The key to the team’s success is a process in which hydrogen silsesquioxane is locally crosslinked to silica glass using nonlinear absorption of laser pulses less than one billionth of a second in duration. This produces an optically transparent glass, but not necessarily pure enough for all applications due to the presence of 4-membered silicon-oxygen rings and photoluminescence. Where such purity is required, an optional annealing step can be added to the process that will render the final product indistinguishable from pure fused silica.

This breakthrough technology allows for 3D glass printing to be used in practical scenarios, and using commercial materials that are readily available. To demonstrate their methods, the team 3D printed the world’s smallest wineglass, which has a rim smaller than the width of a human hair. Such a glass could be just what you are looking for if you are craving a few nanoliters of wine. But in all seriousness, the wineglass was printed to demonstrate the system’s capabilities, not for any utility that the glass itself could offer — perhaps the team simply did not want to 3D print yet another Pokémon character to sit on their desks?

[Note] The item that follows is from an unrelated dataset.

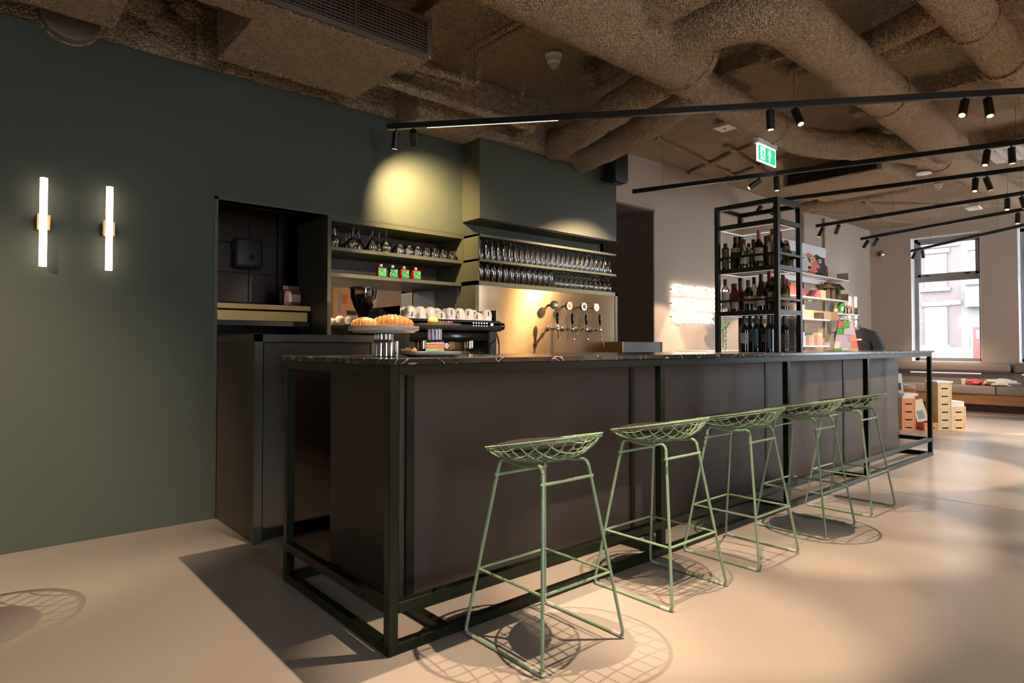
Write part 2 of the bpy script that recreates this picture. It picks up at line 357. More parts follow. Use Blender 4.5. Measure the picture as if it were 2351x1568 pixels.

On a more practical note, a tiny optical resonator was also printed, showing how useful parts for applications like fiber optic telecommunications can also be produced on demand. The work done by this group is a huge leap forward in the field, and the researchers expect that it will simplify the fabrication of many technologies. They are also exploring ways to add additional functionalities to objects printed with their system. They suggest that adding nanodiamonds to the mixture might enable hybrid quantum photonics integration, for example. Another idea being explored is the addition of ferrous nanoparticles to achieve magnetic remote control of printed items.